Les Atikamekw de Wemotaci veulent être partenaires d’Hydro-Québec dans ses rénovations de centrales
Le chef de la communauté de Wemotaci, François Néashit, accompagné de membres du conseil et de quelques résidants ont manifesté au pied de la centrale Rapide-Blanc d’Hydro-Québec.
Ils dénonçaient le fait que les importants travaux au coût de 613M$, entrepris récemment, l’ont été en l’absence d’entente avec les Premières nations.
Les Atikamekw pensent qu’une part des investissements devrait permettre l’octroi de contrats aux entreprises de la communauté en plus de former et embaucher des travailleurs de Wemotaci.
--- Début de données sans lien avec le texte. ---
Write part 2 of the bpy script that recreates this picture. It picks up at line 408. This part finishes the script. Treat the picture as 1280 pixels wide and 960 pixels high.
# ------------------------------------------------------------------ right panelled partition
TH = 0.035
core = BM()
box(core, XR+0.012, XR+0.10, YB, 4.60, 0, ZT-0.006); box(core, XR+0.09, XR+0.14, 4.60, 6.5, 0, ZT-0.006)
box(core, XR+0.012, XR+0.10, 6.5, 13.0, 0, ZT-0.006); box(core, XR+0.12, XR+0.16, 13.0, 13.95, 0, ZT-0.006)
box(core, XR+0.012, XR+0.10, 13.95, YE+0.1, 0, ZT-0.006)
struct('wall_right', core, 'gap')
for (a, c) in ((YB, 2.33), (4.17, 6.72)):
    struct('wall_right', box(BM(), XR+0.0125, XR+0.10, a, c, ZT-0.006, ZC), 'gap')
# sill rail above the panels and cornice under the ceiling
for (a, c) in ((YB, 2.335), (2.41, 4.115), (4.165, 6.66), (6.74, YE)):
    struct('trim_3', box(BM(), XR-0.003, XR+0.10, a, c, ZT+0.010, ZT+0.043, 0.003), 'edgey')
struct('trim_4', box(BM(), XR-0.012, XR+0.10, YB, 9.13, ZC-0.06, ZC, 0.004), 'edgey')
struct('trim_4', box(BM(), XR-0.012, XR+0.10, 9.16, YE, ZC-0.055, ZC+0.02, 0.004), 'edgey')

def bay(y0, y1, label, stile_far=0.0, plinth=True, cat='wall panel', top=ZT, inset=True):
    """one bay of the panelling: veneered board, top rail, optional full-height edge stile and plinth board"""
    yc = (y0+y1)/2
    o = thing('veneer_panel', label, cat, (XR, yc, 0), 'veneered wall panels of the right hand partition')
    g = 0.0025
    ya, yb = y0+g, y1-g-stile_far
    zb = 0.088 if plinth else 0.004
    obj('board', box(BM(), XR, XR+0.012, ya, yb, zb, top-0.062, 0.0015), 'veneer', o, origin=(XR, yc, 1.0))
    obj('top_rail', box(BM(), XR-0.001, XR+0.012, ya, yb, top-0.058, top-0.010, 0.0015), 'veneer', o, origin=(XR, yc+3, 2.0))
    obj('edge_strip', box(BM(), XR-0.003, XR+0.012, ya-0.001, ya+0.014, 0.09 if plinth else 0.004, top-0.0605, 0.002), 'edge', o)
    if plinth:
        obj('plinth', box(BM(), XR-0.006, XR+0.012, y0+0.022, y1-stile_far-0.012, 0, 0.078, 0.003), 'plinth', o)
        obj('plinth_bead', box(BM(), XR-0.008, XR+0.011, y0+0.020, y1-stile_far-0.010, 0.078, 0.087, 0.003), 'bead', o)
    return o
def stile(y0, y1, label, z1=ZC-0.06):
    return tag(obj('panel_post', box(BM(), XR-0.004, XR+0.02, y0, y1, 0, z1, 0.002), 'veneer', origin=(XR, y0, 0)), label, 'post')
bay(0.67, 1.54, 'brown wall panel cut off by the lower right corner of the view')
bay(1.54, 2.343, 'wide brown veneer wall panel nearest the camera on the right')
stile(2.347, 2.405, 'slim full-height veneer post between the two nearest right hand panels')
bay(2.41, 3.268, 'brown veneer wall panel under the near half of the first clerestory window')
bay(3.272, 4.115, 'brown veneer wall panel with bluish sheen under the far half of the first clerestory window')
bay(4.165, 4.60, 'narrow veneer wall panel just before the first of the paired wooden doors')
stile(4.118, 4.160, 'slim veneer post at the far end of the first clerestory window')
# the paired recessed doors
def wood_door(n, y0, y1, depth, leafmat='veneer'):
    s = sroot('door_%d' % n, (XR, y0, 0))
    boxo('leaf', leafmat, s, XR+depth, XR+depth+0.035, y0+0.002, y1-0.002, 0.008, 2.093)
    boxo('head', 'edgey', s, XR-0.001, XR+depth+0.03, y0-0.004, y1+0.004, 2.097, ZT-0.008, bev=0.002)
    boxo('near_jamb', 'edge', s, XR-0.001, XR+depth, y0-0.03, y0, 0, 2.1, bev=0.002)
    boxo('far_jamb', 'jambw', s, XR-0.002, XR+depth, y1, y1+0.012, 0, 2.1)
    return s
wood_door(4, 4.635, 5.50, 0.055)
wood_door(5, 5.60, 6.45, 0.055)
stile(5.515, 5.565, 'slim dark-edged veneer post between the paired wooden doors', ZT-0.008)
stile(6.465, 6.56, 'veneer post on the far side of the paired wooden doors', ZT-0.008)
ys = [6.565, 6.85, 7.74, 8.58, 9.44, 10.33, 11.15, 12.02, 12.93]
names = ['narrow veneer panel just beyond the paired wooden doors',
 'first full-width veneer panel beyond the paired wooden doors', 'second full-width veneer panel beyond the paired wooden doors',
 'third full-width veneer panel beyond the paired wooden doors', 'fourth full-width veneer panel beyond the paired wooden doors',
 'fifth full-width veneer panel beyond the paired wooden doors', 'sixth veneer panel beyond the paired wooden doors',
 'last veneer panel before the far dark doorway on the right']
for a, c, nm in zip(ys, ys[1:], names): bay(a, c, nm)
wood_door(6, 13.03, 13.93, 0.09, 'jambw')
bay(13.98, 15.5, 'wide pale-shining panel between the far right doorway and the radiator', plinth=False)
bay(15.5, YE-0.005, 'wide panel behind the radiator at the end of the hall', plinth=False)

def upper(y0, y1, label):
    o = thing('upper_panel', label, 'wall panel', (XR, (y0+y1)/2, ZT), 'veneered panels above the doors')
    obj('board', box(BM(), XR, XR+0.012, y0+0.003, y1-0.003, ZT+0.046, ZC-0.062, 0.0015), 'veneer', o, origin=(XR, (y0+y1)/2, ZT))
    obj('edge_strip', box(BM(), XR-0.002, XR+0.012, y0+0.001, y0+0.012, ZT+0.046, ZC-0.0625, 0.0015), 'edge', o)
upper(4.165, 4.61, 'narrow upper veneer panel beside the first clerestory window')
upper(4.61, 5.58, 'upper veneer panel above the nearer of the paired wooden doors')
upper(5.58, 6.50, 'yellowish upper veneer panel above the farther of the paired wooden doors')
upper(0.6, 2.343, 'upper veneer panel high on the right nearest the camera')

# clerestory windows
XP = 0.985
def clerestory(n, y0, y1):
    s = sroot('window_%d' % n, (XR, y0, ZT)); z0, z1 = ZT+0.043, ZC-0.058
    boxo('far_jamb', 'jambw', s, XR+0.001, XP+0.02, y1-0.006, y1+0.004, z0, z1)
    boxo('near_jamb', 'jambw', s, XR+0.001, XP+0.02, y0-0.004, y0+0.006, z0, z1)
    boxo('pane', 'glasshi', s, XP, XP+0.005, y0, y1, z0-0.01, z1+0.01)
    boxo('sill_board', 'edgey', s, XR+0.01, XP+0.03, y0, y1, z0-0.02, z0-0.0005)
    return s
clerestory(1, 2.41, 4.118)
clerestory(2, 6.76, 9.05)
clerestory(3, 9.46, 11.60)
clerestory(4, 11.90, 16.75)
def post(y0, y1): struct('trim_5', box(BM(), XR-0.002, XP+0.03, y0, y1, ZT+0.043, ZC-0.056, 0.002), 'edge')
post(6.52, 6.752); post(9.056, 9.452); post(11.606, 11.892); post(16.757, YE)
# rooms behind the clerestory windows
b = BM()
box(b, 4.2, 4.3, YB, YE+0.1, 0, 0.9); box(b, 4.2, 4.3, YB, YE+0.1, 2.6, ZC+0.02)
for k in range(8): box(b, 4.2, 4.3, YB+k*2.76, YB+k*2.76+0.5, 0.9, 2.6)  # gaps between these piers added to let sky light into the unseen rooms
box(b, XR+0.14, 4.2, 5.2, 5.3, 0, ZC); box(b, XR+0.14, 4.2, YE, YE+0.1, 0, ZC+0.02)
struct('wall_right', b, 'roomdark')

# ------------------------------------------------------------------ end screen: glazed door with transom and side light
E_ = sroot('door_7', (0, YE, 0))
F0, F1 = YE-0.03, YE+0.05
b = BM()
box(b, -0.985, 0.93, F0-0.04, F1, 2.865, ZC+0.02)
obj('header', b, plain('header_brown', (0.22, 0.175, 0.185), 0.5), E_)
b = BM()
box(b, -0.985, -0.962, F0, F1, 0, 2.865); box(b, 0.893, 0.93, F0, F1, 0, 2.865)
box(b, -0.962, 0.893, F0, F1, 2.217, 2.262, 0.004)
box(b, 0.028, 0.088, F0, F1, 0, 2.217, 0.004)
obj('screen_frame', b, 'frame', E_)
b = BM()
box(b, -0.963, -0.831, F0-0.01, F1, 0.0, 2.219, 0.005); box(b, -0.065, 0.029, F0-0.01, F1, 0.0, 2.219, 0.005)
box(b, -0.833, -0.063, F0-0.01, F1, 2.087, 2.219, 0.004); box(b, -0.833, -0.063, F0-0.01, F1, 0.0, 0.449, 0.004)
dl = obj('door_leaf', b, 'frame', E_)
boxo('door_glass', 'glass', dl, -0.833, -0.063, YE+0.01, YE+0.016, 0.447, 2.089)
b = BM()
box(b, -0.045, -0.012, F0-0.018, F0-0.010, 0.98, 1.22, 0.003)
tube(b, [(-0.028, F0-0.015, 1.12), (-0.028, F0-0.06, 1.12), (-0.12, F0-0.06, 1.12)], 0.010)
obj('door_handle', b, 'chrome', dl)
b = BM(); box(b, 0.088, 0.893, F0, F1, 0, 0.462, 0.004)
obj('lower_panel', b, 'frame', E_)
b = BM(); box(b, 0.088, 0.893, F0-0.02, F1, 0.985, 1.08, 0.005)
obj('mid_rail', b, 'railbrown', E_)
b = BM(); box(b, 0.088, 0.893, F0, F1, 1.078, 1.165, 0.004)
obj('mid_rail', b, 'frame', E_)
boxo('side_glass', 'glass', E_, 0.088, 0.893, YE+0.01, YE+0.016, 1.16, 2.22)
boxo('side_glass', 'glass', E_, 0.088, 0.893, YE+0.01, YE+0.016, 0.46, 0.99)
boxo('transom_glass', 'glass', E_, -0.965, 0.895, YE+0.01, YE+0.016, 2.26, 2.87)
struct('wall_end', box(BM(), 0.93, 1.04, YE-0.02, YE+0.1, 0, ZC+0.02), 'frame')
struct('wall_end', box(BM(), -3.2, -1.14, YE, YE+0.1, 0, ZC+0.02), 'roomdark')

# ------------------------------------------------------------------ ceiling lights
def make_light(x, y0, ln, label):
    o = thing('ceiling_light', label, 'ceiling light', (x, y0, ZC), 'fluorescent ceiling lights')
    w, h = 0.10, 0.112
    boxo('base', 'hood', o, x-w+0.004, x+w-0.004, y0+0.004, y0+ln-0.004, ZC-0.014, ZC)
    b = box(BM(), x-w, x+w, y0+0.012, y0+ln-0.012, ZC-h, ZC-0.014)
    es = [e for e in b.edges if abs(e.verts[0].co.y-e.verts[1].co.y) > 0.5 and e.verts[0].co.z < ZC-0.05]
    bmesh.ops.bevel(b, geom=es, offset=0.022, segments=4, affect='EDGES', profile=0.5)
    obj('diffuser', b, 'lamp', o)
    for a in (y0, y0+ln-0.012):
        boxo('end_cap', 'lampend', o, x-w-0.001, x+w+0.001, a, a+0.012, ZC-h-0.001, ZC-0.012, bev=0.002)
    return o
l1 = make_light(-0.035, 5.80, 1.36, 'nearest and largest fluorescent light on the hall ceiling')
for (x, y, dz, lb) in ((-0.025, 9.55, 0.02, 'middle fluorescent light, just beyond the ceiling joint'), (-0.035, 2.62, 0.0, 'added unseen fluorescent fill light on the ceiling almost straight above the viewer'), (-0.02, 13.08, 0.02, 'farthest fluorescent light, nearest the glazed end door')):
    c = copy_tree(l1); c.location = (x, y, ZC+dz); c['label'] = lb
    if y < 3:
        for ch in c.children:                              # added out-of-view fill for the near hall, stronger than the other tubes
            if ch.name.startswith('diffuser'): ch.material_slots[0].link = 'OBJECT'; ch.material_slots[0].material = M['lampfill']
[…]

Le conseil exige l’arrêt des travaux et demande une rencontre de haut niveau avec la haute direction d’Hydro-Québec pour la mise sur pied d’une table de négociations «devant mener à la création d’une nouvelle relation basée sur la reconnaissance et le respect mutuel».
M. Néashit a affirmé avoir transmis dernièrement une lettre à la nouvelle présidente-directrice générale d’Hydro-Québec Sophie Brochu pour lui faire valoir son mécontentement, «à l’égard de l’attitude de la société d’État qui procède à des travaux sur le territoire ancestral non cédé des Atikamekw, le Nitaskinan, sans aucune femme de compensation, ni consultation». La lettre, selon M. Néashit, est restée sans réponse.
«Nous voulons passer le message suivant : pas de projet d’Hydro-Québec sans partenariat avec Wemotaci», tranche le chef.
Aucune entente ou contrat n’ont été signés avec les entrepreneurs de Wemotaci : «C’est scandaleux quand on sait qu’il s’agit de notre territoire et de nos ressources». Le chef pense qu’avec un taux de chômage 26 %, les travailleurs et les entreprises de Wemotaci «doivent obtenir leur juste part des contrats pour la réhabilitation de la centrale Rapide-Blanc».
«Nous ne sommes pas contre le développement. Au contraire, on veut en faire partie»
-François Néashit
Wemotaci demande un engagement d’Hydro-Québec pour des contrats de gré à gré aux entreprises de la communauté et des programmes de formation et l’embauche de travailleurs de Wemotaci pour l’ensemble des projets de réfection des installations sur le territoire ancestral. S’ils n’ont pas toutes les compétences pour les travaux, les Atikamekw veulent un programme de formation qui leur permettra d’y accéder.
«Dernièrement, on a une rencontre avec des dirigeants d’Hydro-Québec où on a parlé de formation. Tout ce qu’on nous a offert, ce sont des programmes de stages», laisse tomber le chef de Wemotaci. Il ne croit pas que le geste de sa communauté vienne indisposer Hydro-Québec face à des projets comme Manouane Sipi.
Des pressions
La manifestation de Rapide-Blanc est une première action des Atikamekw pour faire entendre raison à la société d’État. «S’il n’y a pas de retombées, on va sûrement penser à d’autres actions dans un assez court laps de temps», prévient François Néashit.
Des actions juridiques sont envisagées, et des blocages de chemins ne sont pas exclus : «Ça pourrait aller jusque-là, mais on sait qu’un blocage, ça bloque une fois, mais ça ne débloque pas toujours ce qui est souhaité par les autochtones».
Une belle opportunité
Le chef Néashit ne le cache pas, l’arrivée de Sophie Brochu à la présidence d’Hydro-Québec peut constituer une belle occasion de rétablir les ponts avec les Premières nations. Avec son arrivée en poste, François Néashit dit avoir ressenti un nouveau discours.
«Nous croyons que l’arrivée de Mme Brochu à la tête de la société d’État est une belle opportunité pour amorcer une nouvelle relation. Nous ne sommes pas contre les projets et le développement. Nous souhaitons au contraire être des partenaires de ces développements, le tout dans le respect de nos droits et des principes du développement durable. Hydro et tout le Québec se sont enrichis en exploitant notre territoire, pendant qu’on nous maintenait dans la pauvreté. Il est temps que ça change», tient à préciser le Chef Néashit.
En toile de fond, le fait que le premier ministre François Legault ait affirmé dernièrement que les Premières nations devaient faire partie de la relance économique du Québec, ce que n’a pas manqué de souligner François Néashit.
Il ne cache pas que le fait de ne pas reconnaître les droits des Premières nations peut aller chercher une notion de racisme systémique, dont on parle beaucoup, ces jours-ci : «C’est ce qu’on a toujours senti, depuis Christophe Colomb […] On a toujours été tassés, toujours plus au nord».
«Le temps où l’on acceptait de voir notre territoire exploité sans notre consentement est révolu. Dorénavant, nous serons incontournables. Il n’y aura plus de projets sans notre accord », a conclu M. Néashit.